Ce boucan n’est pas nécessairement calibré selon les montants impliqués : avec les honoraires perçus de Patokh Chodiev, Armand De Decker, toujours au MR et toujours bourgmestre d’Uccle, aurait pu se payer trois ans d’un comité de secteur du désormais ancien PS et du bientôt ancien bourgmestre d’Ans, Stéphane Moreau. C’est que s’il est discutable que la corruption soit consubstantielle au socialisme, il est certain que l’indignation face à la corruption socialiste est infiniment plus élevée.
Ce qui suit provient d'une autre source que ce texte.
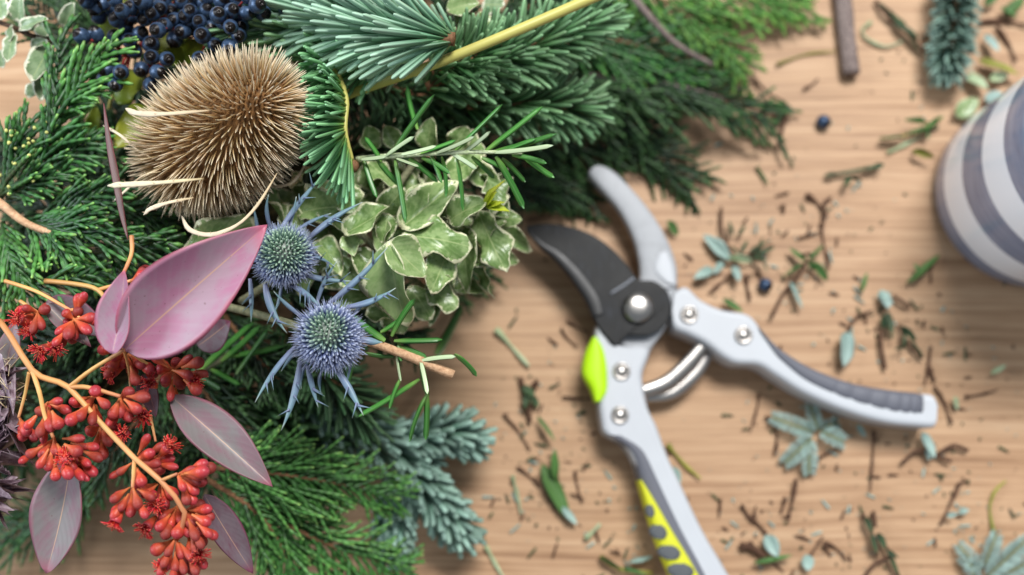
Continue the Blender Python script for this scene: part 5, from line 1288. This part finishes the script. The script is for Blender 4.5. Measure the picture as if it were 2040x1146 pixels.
twig('green stick at the bottom edge by the fir tip', [[(968, 1088), (984, 1118), (1006, 1156)]], 7, PALE)
twig('dark twig left of the black blade hub', [[(1128, 638), (1148, 652), (1172, 662)], [(1118, 652), (1128, 672), (1150, 690)]], 4)
twig('olive green stick beside the left handle', [[(1330, 886), (1362, 924), (1396, 954)]], 7, OLIVE, name='stem_fragment', cat='stem')
leafbit('blue green scrap under the left handle', [((1340, 930), (1352, 972), 20)], BLUE)
leafbit('green leaf right of the spring near the rivet', [((1440, 595), (1480, 622), 16), ((1500, 640), (1516, 690), 14)], GRN)
leafbit('green twig at the bottom edge left of the handle', [((1196, 1108), (1240, 1136), 10), ((1240, 1132), (1290, 1146), 10), ((1250, 1120), (1300, 1108), 10, BLUE)], GRN, [[(1196, 1108), (1235, 1134), (1300, 1142)]], OLIVE, 4, 'sprig_fragment', 'sprig')
twig('small dark chip above the black blade tip', [[(1050, 440), (1090, 432), (1130, 425)]], 4)
leafbit('green blade behind the hook blade', [((1330, 440), (1350, 470), 18)], GRN)
twig('brown chip near the middle left of the blade', [[(1120, 790), (1160, 796), (1180, 792)]], 4)
# crumbs
def crumbs():
    mats = [BLUE, PALE, BRN, GRN, DGRN]
    cr = MB(); cb = MB(); cg = MB()
    CL = [(1470, 520), (1600, 540), (1770, 640), (1060, 800), (1110, 960), (1600, 880), (1500, 1060), (1700, 1060), (1860, 900), (1960, 1080), (1240, 1100), (1620, 400), (1850, 180), (1050, 900), (1850, 720)]
    for i in range(1000):
        q = RND.choice(CL) if RND.random() < 0.7 else None
        px, py = (RND.gauss(q[0], 75), RND.gauss(q[1], 60)) if q else (rr(960, 2040), rr(60, 1146))
        if not (960 < px < 2050 and 60 < py < 1160): continue
        if px < 1150 and py < 420: continue
        # thicker between the tools, thinner toward the top
        if RND.random() > 0.35+0.65*min(1, py/800): continue
        b = P(px, py, 0.05); a = rr(0, 2*PI); ln = (rr(2.5, 9) if RND.random() < 0.8 else rr(12, 30))*PXM(b)
        d = V((math.cos(a), math.sin(a), rr(0, 0.15)))
        needle_into(RND.choice((cr, cr, cb, cb, cg, cg)), b, d.normalized(), UP, ln, min(ln*rr(0.25, 0.7), 5*PXM(b)), RND.random(), 0.05)
    o = build(cr, 'leaf_crumbs', BLUE); o['kind'] = 'stuff'; o['label'] = 'tiny pale blue green leaf crumbs scattered over the wood'; o['category'] = 'crumbs'
    o = build(cg, 'needle_crumbs', DGRN); o['kind'] = 'stuff'; o['label'] = 'tiny dark green needle crumbs scattered over the wood'; o['category'] = 'crumbs'
    o = build(cb, 'bark_crumbs', BRN); o['kind'] = 'stuff'; o['label'] = 'tiny dark bark crumbs scattered over the wood'; o['category'] = 'crumbs'
crumbs()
Pour une raison simple : le socialisme se pose en parti, en doctrine et en religion des pauvres. Ça oblige.  » Le PS doit être plus exemplaire parce qu’il défend les petites gens « , répète d’ailleurs Paul Magnette à longueur d’interview.
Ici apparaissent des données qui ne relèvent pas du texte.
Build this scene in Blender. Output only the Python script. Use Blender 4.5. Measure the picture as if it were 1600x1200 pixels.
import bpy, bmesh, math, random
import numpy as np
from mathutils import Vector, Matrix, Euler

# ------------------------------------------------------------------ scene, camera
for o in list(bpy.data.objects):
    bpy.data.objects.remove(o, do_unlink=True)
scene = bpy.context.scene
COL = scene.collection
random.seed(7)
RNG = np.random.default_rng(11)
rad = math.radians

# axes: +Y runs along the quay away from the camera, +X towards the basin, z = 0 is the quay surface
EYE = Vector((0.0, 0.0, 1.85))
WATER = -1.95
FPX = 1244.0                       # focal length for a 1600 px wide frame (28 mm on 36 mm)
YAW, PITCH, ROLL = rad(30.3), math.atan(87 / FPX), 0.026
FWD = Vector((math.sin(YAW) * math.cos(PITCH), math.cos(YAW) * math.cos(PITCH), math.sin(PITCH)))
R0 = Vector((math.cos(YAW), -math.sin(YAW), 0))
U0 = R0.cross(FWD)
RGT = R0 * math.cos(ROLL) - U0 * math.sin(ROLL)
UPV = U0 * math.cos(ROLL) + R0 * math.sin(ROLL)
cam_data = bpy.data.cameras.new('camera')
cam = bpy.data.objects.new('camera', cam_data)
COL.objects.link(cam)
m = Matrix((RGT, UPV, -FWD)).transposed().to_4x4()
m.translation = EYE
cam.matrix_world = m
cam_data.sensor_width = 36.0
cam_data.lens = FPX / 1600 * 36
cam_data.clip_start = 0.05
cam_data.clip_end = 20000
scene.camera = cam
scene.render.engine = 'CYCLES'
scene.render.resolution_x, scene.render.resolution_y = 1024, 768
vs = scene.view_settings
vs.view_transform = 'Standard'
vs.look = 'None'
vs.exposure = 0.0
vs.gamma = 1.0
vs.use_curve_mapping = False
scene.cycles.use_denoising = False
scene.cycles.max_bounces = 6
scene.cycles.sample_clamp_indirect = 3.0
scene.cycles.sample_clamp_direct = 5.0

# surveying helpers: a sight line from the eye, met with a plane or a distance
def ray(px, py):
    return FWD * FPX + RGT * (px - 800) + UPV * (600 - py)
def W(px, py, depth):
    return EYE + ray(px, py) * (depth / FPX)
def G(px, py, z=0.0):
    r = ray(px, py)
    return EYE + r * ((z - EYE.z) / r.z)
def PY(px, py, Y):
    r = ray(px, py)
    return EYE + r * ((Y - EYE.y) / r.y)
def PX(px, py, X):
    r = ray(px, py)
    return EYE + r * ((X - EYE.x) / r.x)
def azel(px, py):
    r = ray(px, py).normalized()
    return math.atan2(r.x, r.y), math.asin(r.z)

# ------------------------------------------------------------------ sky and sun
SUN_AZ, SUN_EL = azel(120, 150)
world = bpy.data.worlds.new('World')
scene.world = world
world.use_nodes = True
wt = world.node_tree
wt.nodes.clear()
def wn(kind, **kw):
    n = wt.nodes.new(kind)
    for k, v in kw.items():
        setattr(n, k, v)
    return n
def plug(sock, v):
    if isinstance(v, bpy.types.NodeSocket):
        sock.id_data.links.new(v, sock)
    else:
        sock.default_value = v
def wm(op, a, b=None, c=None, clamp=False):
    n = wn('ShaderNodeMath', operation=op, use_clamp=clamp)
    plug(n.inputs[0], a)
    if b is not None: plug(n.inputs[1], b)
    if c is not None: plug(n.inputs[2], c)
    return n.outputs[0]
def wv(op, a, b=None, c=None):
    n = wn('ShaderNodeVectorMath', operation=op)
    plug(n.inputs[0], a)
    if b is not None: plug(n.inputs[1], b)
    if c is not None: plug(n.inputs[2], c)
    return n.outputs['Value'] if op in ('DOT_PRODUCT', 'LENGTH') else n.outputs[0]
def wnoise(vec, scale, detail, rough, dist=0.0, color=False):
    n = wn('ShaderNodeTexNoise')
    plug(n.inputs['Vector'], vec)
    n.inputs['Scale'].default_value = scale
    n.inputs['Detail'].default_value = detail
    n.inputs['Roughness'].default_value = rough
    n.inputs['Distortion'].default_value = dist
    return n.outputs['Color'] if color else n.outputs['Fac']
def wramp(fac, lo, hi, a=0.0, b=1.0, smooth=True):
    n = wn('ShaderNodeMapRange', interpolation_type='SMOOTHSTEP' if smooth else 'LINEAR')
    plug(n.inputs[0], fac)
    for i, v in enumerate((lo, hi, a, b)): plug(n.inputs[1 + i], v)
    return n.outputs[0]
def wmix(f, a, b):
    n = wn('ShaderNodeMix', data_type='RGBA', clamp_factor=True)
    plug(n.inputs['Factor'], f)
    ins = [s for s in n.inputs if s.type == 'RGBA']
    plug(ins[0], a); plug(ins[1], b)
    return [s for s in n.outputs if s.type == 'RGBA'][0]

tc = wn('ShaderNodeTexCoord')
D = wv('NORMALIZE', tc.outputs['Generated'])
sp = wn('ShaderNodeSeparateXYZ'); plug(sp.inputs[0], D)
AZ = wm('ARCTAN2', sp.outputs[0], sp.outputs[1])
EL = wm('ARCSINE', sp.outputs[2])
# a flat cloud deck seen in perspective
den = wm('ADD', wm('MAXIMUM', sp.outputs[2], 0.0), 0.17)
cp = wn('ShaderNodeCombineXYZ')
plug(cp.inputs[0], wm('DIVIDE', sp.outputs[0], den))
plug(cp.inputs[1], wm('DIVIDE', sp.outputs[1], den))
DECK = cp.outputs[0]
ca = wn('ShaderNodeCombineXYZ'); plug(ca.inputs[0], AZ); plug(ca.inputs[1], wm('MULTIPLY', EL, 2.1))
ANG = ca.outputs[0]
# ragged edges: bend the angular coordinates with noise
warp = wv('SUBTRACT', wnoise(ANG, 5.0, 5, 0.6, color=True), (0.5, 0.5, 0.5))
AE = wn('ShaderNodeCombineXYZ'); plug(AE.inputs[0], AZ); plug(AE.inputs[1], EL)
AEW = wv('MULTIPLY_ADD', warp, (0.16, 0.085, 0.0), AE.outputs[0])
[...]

Le parti, ascenseur pour ambitieux

Son président de parti, Elio Di Rupo, en fait un rebut statistique, une petite crotte sèche et puante coincée dans la marge d’erreur :  » Le PS, c’est un groupement de près de 90 000 personnes formidables et qui assument chaque jour leurs responsabilités. Il y a des accidents et il faut trouver des solutions mais on ne peut pas être derrière tout le monde « , disait-il après la démission d’Yvan Mayeur. Il a tort. Comme s’il ne s’agissait que d’un de ces problèmes de proportions d’examen cantonal :  » Sachant qu’un parti wallon compte 90 000 militants et qu’on y trouve des corrompus dans les quatre plus grandes villes qu’il gouverne, combien de grandes villes devra diriger un parti de 40 000 militants pour rassembler autant de corrompus ? Répondez lisiblement.  »
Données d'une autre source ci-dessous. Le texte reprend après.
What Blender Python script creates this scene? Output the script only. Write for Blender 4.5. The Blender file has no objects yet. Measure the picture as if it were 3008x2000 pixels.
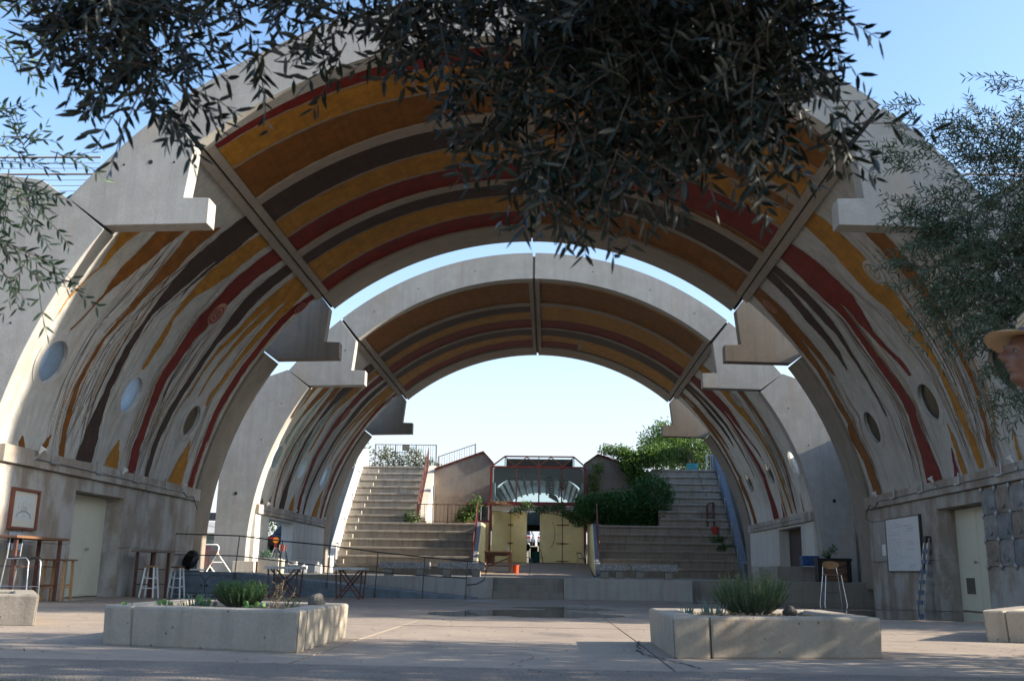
import bpy, bmesh, math, random
import numpy as np
from mathutils import Vector, Matrix, Euler
from mathutils.geometry import delaunay_2d_cdt
PI = math.pi
rnd = random.Random(7)
rng = np.random.default_rng(7)
scene = bpy.context.scene
COL = scene.collection

# ---------------------------------------------------------------- camera
cam_d = bpy.data.cameras.new('camera')
cam_o = bpy.data.objects.new('camera', cam_d)
COL.objects.link(cam_o)
scene.camera = cam_o
cam_d.sensor_width = 36.0
cam_d.lens = 34.64
cam_d.clip_start = 0.05
cam_d.clip_end = 3000
yaw, pitch, roll = 0.0395, 0.2310, 0.0157
x1 = Vector((math.cos(yaw), math.sin(yaw), 0)); y1 = Vector((-math.sin(yaw), math.cos(yaw), 0)); zz = Vector((0, 0, 1))
fwd = y1 * math.cos(pitch) + zz * math.sin(pitch)
up0 = zz * math.cos(pitch) - y1 * math.sin(pitch)
right = x1 * math.cos(roll) + up0 * math.sin(roll)
up = up0 * math.cos(roll) - x1 * math.sin(roll)
cam_o.matrix_world = Matrix(((right.x, up.x, -fwd.x, 0.5765), (right.y, up.y, -fwd.y, 0.0), (right.z, up.z, -fwd.z, 0.603), (0, 0, 0, 1)))
cam_d.dof.use_dof = True
cam_d.dof.focus_distance = 26.0
cam_d.dof.aperture_fstop = 5.0

# ---------------------------------------------------------------- sky, sun, exposure
SUN_EL, SUN_AZ = 24.0, 93.8          # azimuth measured from +Y towards +X
w = bpy.data.worlds.new('World'); scene.world = w; w.use_nodes = True
nt = w.node_tree; nt.nodes.clear()
sky = nt.nodes.new('ShaderNodeTexSky'); sky.sky_type = 'NISHITA'; sky.sun_disc = False
sky.sun_elevation = math.radians(SUN_EL); sky.sun_rotation = math.radians(SUN_AZ)
sky.air_density = 1.0; sky.dust_density = 1.4; sky.ozone_density = 1.0
bg = nt.nodes.new('ShaderNodeBackground'); bg.inputs[1].default_value = 0.14
wo = nt.nodes.new('ShaderNodeOutputWorld')
# haze whitens the sky towards the horizon all round, with faint wisps of cloud in it
tc = nt.nodes.new('ShaderNodeTexCoord'); mp = nt.nodes.new('ShaderNodeMapping'); mp.inputs['Scale'].default_value = (1.6, 1.6, 9)
nz = nt.nodes.new('ShaderNodeTexNoise'); nz.inputs['Scale'].default_value = 1.7; nz.inputs['Detail'].default_value = 5
sx = nt.nodes.new('ShaderNodeSeparateXYZ')
cr = nt.nodes.new('ShaderNodeValToRGB'); els = cr.color_ramp.elements
els[0].position = 0.0; els[0].color = (.85, .85, .85, 1); els[1].position = .42; els[1].color = (0, 0, 0, 1)
e_ = els.new(.12); e_.color = (.66, .66, .66, 1); e_ = els.new(.25); e_.color = (.22, .22, .22, 1)
c2 = nt.nodes.new('ShaderNodeValToRGB'); c2.color_ramp.elements[0].position = .5; c2.color_ramp.elements[1].position = .8; c2.color_ramp.elements[1].color = (.8, .8, .8, 1)
ml_ = nt.nodes.new('ShaderNodeMixRGB'); ml_.blend_type = 'SCREEN'; ml_.inputs[0].default_value = 1
m3 = nt.nodes.new('ShaderNodeMixRGB'); m3.blend_type = 'MULTIPLY'; m3.inputs[0].default_value = 1
mx = nt.nodes.new('ShaderNodeMixRGB'); mx.blend_type = 'MIX'; mx.inputs[2].default_value = (2.85, 2.88, 2.95, 1)
tn = nt.nodes.new('ShaderNodeMixRGB'); tn.blend_type = 'MULTIPLY'; tn.inputs[0].default_value = 1; tn.inputs[2].default_value = (.86, .98, 1.08, 1)
L = nt.links.new
L(tc.outputs['Generated'], mp.inputs[0]); L(mp.outputs[0], nz.inputs[0]); L(tc.outputs['Generated'], sx.inputs[0]); L(sx.outputs['Z'], cr.inputs[0])
L(nz.outputs[0], c2.inputs[0]); L(c2.outputs[0], m3.inputs[1]); L(cr.outputs[0], m3.inputs[2]); L(cr.outputs[0], ml_.inputs[1]); L(m3.outputs[0], ml_.inputs[2])
L(sky.outputs[0], tn.inputs[1]); L(ml_.outputs[0], mx.inputs[0]); L(tn.outputs[0], mx.inputs[1]); L(mx.outputs[0], bg.inputs[0]); L(bg.outputs[0], wo.inputs[0])
sun_d = bpy.data.lights.new('sun', 'SUN'); sun_o = bpy.data.objects.new('sun', sun_d); COL.objects.link(sun_o)
sun_d.energy = 5.0; sun_d.angle = math.radians(0.55); sun_d.color = (1.0, 0.90, 0.76)
el, az = math.radians(SUN_EL), math.radians(SUN_AZ)
sdir = Vector((math.sin(az) * math.cos(el), math.cos(az) * math.cos(el), math.sin(el)))
sun_o.rotation_euler = sdir.to_track_quat('Z', 'Y').to_euler()
sun_o.location = sdir * 60
scene.view_settings.view_transform = 'Standard'
scene.view_settings.look = 'None'
scene.view_settings.exposure = 1.32
scene.view_settings.gamma = 1.0
scene.view_settings.use_curve_mapping = False

# ---------------------------------------------------------------- helpers
def gz(y):
    """height of the plaza floor, it falls very gently towards the stage"""
    return 0.0 if y < 9 else -0.005 * (min(y, 28.8) - 9)

class MB:
    def __init__(s): s.v = []; s.f = []; s.m = []; s.mi = 0
    def add(s, vs, fs):
        b = len(s.v); s.v += [tuple(p) for p in vs]
        s.f += [tuple(b + i for i in f) for f in fs]; s.m += [s.mi] * len(fs); return s
    def box(s, x0, y0, z0, x1, y1, z1):
        if x0 > x1: x0, x1 = x1, x0
        if y0 > y1: y0, y1 = y1, y0
        if z0 > z1: z0, z1 = z1, z0
        return s.add([(x0,y0,z0),(x1,y0,z0),(x1,y1,z0),(x0,y1,z0),(x0,y0,z1),(x1,y0,z1),(x1,y1,z1),(x0,y1,z1)],
                     [(0,3,2,1),(4,5,6,7),(0,1,5,4),(1,2,6,5),(2,3,7,6),(3,0,4,7)])
    def prism(s, pts, a0, a1, axis='y'):
        """closed 2-D outline extruded: axis y -> pts are (x,z); axis x -> (y,z); axis z -> (x,y)"""
        n = len(pts)
        def P(p, a): return (p[0], a, p[1]) if axis == 'y' else ((a, p[0], p[1]) if axis == 'x' else (p[0], p[1], a))
        return s.add([P(p, a0) for p in pts] + [P(p, a1) for p in pts],
                     [tuple(range(n)), tuple(reversed(range(n, 2*n)))] + [(i, i + n, (i+1) % n + n, (i+1) % n) for i in range(n)])
    def bar(s, a, b, w=.04, h=None, upv=(0,0,1)):
        h = w if h is None else h
        a = Vector(a); b = Vector(b); d = (b - a).normalized(); u = Vector(upv)
        if abs(d.dot(u)) > .98: u = Vector((0,1,0))
        r = d.cross(u).normalized(); u = r.cross(d).normalized()
        vs = []
        for p in (a, b):
            for i, j in ((-1,-1),(1,-1),(1,1),(-1,1)): vs.append(p + r*(w/2*i) + u*(h/2*j))
        return s.add(vs, [(3,2,1,0),(4,5,6,7),(0,1,5,4),(1,2,6,5),(2,3,7,6),(3,0,4,7)])
    def tube(s, pts, r, n=6, r2=None):
        pts = [Vector(p) for p in pts]; m = len(pts); vs = []
        for k, p in enumerate(pts):
            d = (pts[min(k+1, m-1)] - pts[max(k-1, 0)])
            d = d.normalized() if d.length > 1e-9 else Vector((0,0,1))
            u = Vector((0,0,1)) if abs(d.z) < .9 else Vector((1,0,0))
            a = d.cross(u).normalized(); b = d.cross(a).normalized()
            rr = r if r2 is None else r + (r2 - r) * k / max(1, m-1)
            for i in range(n):
                t = 2*PI*i/n; vs.append(p + a*(math.cos(t)*rr) + b*(math.sin(t)*rr))
        fs = [(k*n+i, k*n+(i+1)%n, (k+1)*n+(i+1)%n, (k+1)*n+i) for k in range(m-1) for i in range(n)]
        fs += [tuple(reversed(range(n))), tuple(range((m-1)*n, m*n))]
        return s.add(vs, fs)
    def lathe(s, prof, c=(0,0,0), n=20, axis='z'):
        """prof: list of (radius, height)"""
        vs = []; c = Vector(c)
        for r, h in prof:
            for i in range(n):
                t = 2*PI*i/n; a, b = math.cos(t)*r, math.sin(t)*r
                vs.append(c + (Vector((a,b,h)) if axis == 'z' else (Vector((h,a,b)) if axis == 'x' else Vector((a,h,b)))))
        m = len(prof)
        fs = [(k*n+i, k*n+(i+1)%n, (k+1)*n+(i+1)%n, (k+1)*n+i) for k in range(m-1) for i in range(n)]
        fs += [tuple(reversed(range(n))), tuple(range((m-1)*n, m*n))]
        return s.add(vs, fs)
    def ball(s, c, rx, ry=None, rz=None, n=12, m=8):
        ry = ry or rx; rz = rz or rx; prof = []; vs = []
        for k in range(m+1):
            p = PI*k/m - PI/2
            for i in range(n):
                t = 2*PI*i/n; vs.append((c[0]+rx*math.cos(p)*math.cos(t), c[1]+ry*math.cos(p)*math.sin(t), c[2]+rz*math.sin(p)))
        return s.add(vs, [(k*n+i, k*n+(i+1)%n, (k+1)*n+(i+1)%n, (k+1)*n+i) for k in range(m) for i in range(n)])
    def build(s, name, mats, parent=None, origin=(0,0,0), smooth=False, bevel=0, kind=None):
        if not isinstance(mats, (list, tuple)): mats = [mats]
        me = bpy.data.meshes.new(name); o_ = Vector(origin)
        me.from_pydata([tuple(Vector(p) - o_) for p in s.v], [], s.f)
        for m in mats: me.materials.append(m)
        if len(mats) > 1: me.polygons.foreach_set('material_index', s.m)
        if smooth: me.polygons.foreach_set('use_smooth', [True]*len(me.polygons))
        bm = bmesh.new(); bm.from_mesh(me); bmesh.ops.recalc_face_normals(bm, faces=bm.faces); bm.to_mesh(me); bm.free()
        me.update()
        o = bpy.data.objects.new(name, me); COL.objects.link(o)
        if parent is not None: o.parent = parent
        else: o.location = o_
        if bevel:
            md = o.modifiers.new('bevel', 'BEVEL'); md.width = bevel; md.segments = 2; md.limit_method = 'ANGLE'; md.angle_limit = math.radians(40)
        if smooth:
            try: me.set_sharp_from_angle(angle=math.radians(45))
            except Exception: pass
        if kind: o['kind'] = kind
        return o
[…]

Le problème du problème, c’est que le calcul présidentiel est biaisé par une règle de trois. Parce que ce n’est pas parce que son parti est le plus grand que les affaires qui l’impliquent sont plus nombreuses, plus graves ou qu’elles font plus de bruit. Enfin, pas seulement.

S’il se trompe dans son calcul, le président, c’est, et d’une, son ministre-président l’a dit, parce qu’un apôtre du socialisme ne doit pas s’asseoir à la table des marchands du Temple.

C’est aussi, et de deux, parce que son parti est au pouvoir là où ça se voit le plus, et qu’il y est depuis longtemps. A Mons, à Charleroi, à Liège, à Bruxelles, dans les gouvernements, aussi, son pouvoir se met en scène, et se confronte souvent à des opposants organisés, et parfois à des journalistes intransigeants. La qualité et l’opiniâtreté des uns et des autres, au hasard à Mouscron, Malmedy, Dinant, Namur, Uccle ou la province du Brabant wallon, sur des scènes beaucoup moins courues, suscite moins d’attention. Et puis, sans doute est-ce l’effet d’une communication trop centralisée conjuguée à l’habitude du pouvoir, mais un socialiste ne parvient jamais à composer un récit médiatique sur les turpitudes d’un adversaire. Le scandale Publifin a éclaté par la grâce d’un échevin CDH, en cheville avec Le Vif/L’Express, celui du Samusocial à l’initiative d’un député écologiste bruxellois, relayé cahin-caha par la RTBF, et le ratagate de l’ISPPC met son président réformateur en manchette de La Nouvelle Gazette. A chaque fois contre le PS avant tout. Où un seul conseiller communal a voulu dénoncer un scandale national. C’est Jean-François Mitsch, avec l’électragate. Le parti lui a tapé sur les doigts (Le Vif/L’Express du 9 juin).

Et c’est enfin, et de trois, parce que son parti n’est pas qu’une doctrine, mais qu’il est aussi une religion, et qu’entrer dans son clergé, pour certains ambitieux d’extraction modeste est parfois le meilleur moyen de s’élever socialement. Ceux-ci s’engagent moins par idéal que par opportunisme.  » Le mécanisme du parti socialiste offre aux ouvriers, grâce aux nombreux postes rétribués et honorifiques dont il dispose, une possibilité de faire carrière, ce qui exerce sur eux une force d’attraction considérable « , écrivait déjà en 1914 le sociologue Roberto Michels dans son Essai sur les tendances oligarchiques des démocraties.

A l’époque, le curé Vandervelde disait déjà en avoir marre des parvenus.